Это заявление Ким Ир Сена и его примирительные жесты в отношении советских корейцев совпали с заметным изменением тона и стиля официальных публикаций. В частности, именно с конца февраля пресса перестала использовать термин «вождь» (сурёнъ) в отношении Ким Ир Сена. Как уже упоминалось, персональные нападки на советских корейцев резко прекратились после 20 февраля. Совпадение это не могло быть случайным.

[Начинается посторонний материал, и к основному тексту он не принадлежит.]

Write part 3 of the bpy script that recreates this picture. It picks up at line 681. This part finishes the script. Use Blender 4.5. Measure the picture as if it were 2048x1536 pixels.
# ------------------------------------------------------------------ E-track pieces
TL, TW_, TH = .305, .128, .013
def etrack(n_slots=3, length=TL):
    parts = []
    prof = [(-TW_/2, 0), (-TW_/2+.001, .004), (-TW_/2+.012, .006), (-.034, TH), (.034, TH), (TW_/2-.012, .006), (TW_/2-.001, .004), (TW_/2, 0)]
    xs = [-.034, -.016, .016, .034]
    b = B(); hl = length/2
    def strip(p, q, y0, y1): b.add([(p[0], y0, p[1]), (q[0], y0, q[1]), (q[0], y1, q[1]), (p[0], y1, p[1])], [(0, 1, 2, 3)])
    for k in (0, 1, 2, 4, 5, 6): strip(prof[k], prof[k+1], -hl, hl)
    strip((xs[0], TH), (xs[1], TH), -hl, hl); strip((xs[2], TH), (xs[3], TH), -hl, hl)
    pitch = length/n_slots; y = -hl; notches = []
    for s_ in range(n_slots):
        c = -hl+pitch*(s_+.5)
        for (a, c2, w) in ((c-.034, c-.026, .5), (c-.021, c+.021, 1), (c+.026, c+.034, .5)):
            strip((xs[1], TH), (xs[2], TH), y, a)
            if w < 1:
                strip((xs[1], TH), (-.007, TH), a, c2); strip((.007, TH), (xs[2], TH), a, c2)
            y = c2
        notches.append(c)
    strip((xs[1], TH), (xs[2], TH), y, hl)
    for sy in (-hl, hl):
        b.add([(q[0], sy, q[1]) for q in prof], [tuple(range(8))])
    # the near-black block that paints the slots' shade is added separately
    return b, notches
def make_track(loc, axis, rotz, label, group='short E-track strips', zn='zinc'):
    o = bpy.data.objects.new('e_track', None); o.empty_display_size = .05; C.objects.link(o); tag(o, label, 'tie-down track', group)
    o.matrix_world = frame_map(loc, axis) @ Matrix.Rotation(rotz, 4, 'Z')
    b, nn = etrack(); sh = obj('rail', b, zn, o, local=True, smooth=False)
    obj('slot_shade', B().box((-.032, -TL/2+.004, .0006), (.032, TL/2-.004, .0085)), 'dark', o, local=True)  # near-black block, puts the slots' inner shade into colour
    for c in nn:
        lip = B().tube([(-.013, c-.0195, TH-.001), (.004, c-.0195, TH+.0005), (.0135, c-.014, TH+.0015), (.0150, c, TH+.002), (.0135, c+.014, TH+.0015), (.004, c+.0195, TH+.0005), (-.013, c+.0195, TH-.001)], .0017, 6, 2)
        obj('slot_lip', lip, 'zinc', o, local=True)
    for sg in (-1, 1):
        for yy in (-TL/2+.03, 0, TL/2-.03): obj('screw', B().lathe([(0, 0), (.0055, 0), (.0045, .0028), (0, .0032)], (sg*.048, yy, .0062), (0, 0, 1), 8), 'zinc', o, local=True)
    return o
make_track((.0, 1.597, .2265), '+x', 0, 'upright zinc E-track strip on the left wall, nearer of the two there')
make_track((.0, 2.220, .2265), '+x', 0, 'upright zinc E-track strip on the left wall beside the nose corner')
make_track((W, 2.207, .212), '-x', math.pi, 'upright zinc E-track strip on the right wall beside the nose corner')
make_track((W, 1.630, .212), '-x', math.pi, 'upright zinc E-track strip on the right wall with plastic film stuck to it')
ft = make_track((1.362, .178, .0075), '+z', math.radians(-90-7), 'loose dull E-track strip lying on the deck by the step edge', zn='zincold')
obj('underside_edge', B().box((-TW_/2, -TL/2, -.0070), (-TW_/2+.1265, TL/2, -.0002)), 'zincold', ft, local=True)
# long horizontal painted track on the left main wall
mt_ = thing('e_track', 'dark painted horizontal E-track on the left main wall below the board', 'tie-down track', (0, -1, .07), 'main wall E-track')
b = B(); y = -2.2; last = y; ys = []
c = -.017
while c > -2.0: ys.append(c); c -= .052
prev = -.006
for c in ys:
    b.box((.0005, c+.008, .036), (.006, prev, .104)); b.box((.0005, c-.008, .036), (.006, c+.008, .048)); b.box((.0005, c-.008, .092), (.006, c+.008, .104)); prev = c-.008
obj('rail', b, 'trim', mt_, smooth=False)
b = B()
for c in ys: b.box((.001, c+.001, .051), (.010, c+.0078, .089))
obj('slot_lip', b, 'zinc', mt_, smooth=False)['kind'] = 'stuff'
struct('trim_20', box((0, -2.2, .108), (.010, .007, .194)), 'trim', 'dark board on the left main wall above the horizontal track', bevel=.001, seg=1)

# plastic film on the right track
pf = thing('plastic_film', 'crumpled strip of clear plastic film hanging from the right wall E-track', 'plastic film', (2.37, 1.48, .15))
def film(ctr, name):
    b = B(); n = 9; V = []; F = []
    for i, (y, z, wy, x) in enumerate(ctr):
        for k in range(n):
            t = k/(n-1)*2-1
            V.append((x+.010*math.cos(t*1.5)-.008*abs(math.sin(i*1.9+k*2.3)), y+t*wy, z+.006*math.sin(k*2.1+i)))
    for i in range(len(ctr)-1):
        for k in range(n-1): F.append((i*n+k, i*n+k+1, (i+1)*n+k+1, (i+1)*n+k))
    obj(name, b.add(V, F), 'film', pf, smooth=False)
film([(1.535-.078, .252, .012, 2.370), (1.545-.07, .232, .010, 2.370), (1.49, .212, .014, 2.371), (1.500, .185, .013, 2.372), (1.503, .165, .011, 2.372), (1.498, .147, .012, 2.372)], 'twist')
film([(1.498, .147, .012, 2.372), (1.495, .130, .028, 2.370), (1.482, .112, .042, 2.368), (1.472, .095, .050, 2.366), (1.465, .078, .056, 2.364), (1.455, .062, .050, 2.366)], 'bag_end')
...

Наблюдателям-современникам вполне могло показаться, что заявление Ким Ир Сена от 18 февраля означало решительный поворот в северокорейской политике по отношению к «культу личности». Однако это заявление не носило публичного характера, и было адресовано ограниченному кругу высших сановников. Как мы увидим, за заявлением 18 февраля последовало несколько иных, весьма похожих по содержанию заявлений Ким Ир Сена, однако они не привели к сколько-нибудь существенным переменам в корейской внутренней политике. Вся эта самокритика была не отражением трансформации взглядов Ким Ир Сена на свою собственную роль, а являлась продуманным тактическим маневром, направленным на снижение внутрипартийной напряженности. Посредством такой самокритики Ким Ир Сен давал понять, что способен признавать свои ошибки и исправлять их. Таким образом он заставлял своих потенциальных оппонентов занять выжидательную позицию. Некоторых северокорейских руководителей либерального склада тревожил авторитарный стиль и культ личности Ким Ир Сена. Они хотели использовать изменения в международной обстановке для того, чтобы сделать общество Северной Кореи более терпимым и менее репрессивным. Немало людей в руководстве КНДР были движимы, как можно предполагать, не столь альтруистическими мотивами, но и они желали перемен, рассчитывая использовать их в своих целях. Однако Ким Ир Сен своим заявлением продемонстрировал, что он сам собирается исправить свои прошлые ошибки. После подобного признания какие-либо решительные акции со стороны недовольных выглядели бы излишними, и это позволяло Ким Ир Сену выиграть время. Как мы увидим, позже Ким Ир Сен применит ту же тактику еще раз — и с немалым успехом.
Впрочем, мы не можем быть полностью уверенными в том, что и этим, и другими подобными заявлениями Ким Ир Сен хотел только выиграть время. Нельзя полностью исключить и другую возможность: в течение какого-то времени он мог всерьез подумывать о том, как использовать в своих интересах или, по крайней мере, взять под контроль нарастающий поток десталинизации — и самому встать во главе движения. В некоторых странах Восточной Европы, особенно в Чехословакии, Албании и Румынии, бурные годы десталинизации почти не затронули позиций местных лидеров. В этих странах руководители пошли на ограниченные уступки новому московскому курсу и сумели сохранить свои личные политические позиции, при этом на словах признав идеалы «коллективного руководства», «борьбы с культом личности» и «мирного сосуществования». В случае с Албанией и Румынией сталинизм (в его националистической форме) возродился в 1960-х гг., но в конце 1950-х гг. лидеры обеих этих стран официально заявляли о неприятии культа личности и сопутствующих ему пороков. Похожую стратегию выбрал и Червенков в Болгарии, хотя в конечном счете покаянные заявления не предотвратили отстранение Червенкова от власти его противниками. В любом случае, лидеры всех этих стран превосходно воспользовались «новым стилем» и иногда, как в случае с Червенковым, официально признали «ошибки» возглавляемых ими режимов. Правда, эти признания прозвучали открыто и публично, а не за закрытыми дверьми, как признания Ким Ир Сена весной и летом 1956 г.
[96]Подобная тактика помогла выжить в беспокойные годы некоторым восточноевропейским диктаторам, так что такой исход был в принципе возможен и для Северной Кореи. Однако Ким Ир Сен (даже если он действительно рассматривал такую возможность) в конечном итоге выбрал другой путь.